Exercise requirements: Reproduce, character for character, the lines below from the first through the one with "the lower deck". Leave pictures out.

Provided data:
* start *

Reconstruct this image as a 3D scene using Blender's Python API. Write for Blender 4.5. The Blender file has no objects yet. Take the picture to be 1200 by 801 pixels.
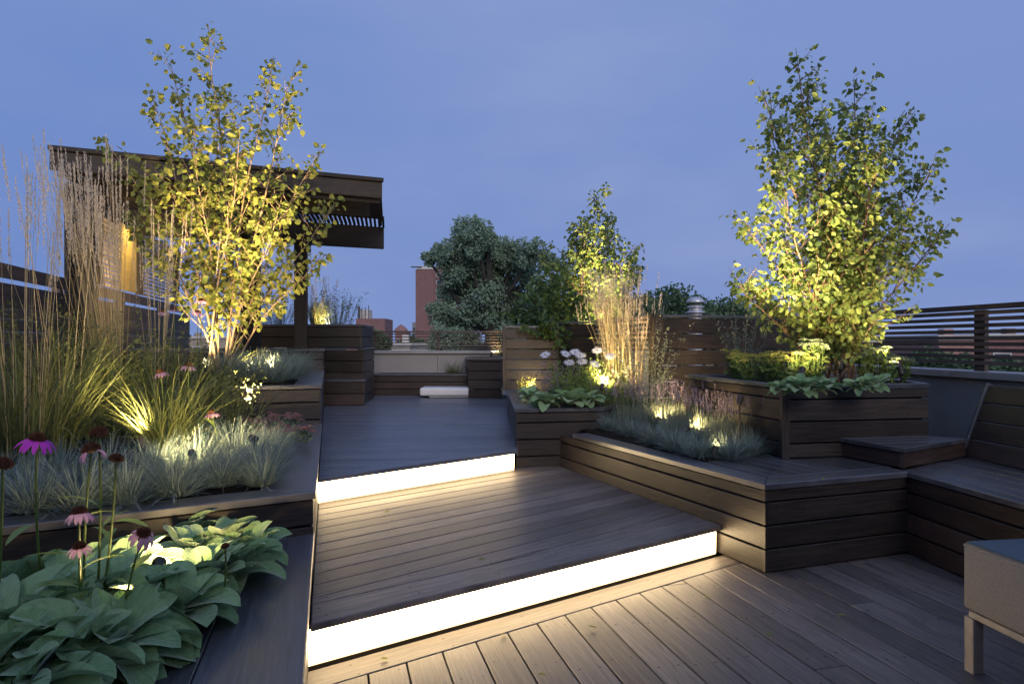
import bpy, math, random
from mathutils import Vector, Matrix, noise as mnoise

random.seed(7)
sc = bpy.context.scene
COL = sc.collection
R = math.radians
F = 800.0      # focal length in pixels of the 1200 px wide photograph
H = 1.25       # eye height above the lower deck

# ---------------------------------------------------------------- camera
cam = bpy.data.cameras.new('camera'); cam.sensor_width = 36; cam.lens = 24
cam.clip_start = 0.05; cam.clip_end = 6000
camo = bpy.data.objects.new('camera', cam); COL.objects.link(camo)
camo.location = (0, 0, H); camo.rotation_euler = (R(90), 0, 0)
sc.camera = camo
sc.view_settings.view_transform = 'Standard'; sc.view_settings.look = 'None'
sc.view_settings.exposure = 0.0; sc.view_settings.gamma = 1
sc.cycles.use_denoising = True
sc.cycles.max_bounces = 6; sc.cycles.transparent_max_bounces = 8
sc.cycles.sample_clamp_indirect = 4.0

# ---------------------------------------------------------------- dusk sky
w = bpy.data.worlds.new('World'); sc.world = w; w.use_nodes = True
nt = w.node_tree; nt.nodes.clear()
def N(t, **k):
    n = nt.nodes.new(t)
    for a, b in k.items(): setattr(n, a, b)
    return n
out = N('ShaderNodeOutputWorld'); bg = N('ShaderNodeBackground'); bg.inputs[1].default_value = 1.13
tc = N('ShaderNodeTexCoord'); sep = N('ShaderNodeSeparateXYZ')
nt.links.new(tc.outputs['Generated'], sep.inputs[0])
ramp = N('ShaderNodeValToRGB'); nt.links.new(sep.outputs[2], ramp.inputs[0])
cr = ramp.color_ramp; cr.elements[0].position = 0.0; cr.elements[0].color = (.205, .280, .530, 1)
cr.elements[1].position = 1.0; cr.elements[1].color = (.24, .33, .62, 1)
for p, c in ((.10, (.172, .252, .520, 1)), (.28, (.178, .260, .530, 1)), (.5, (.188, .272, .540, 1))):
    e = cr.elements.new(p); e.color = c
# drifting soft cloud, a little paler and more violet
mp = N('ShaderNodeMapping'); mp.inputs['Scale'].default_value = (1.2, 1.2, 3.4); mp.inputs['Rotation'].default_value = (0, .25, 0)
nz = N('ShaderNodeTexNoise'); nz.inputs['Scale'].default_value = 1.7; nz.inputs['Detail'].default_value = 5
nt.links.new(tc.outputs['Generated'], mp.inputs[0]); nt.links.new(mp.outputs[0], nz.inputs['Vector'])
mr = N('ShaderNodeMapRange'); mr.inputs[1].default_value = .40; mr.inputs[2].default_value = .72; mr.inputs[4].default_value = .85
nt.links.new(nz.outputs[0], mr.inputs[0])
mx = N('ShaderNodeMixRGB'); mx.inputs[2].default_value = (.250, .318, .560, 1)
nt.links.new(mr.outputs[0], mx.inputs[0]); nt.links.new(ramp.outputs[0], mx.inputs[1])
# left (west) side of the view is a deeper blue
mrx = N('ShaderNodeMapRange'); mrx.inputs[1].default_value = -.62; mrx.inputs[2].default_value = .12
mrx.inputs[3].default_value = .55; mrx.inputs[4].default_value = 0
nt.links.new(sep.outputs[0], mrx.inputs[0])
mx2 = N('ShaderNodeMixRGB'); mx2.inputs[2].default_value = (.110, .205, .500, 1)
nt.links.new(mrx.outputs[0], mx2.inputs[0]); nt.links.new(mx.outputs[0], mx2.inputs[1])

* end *

Solution to this problem:
Reconstruct this image as a 3D scene using Blender's Python API. Write for Blender 4.5. The Blender file has no objects yet. Take the picture to be 1200 by 801 pixels.
import bpy, math, random
from mathutils import Vector, Matrix, noise as mnoise

random.seed(7)
sc = bpy.context.scene
COL = sc.collection
R = math.radians
F = 800.0      # focal length in pixels of the 1200 px wide photograph
H = 1.25       # eye height above the lower deck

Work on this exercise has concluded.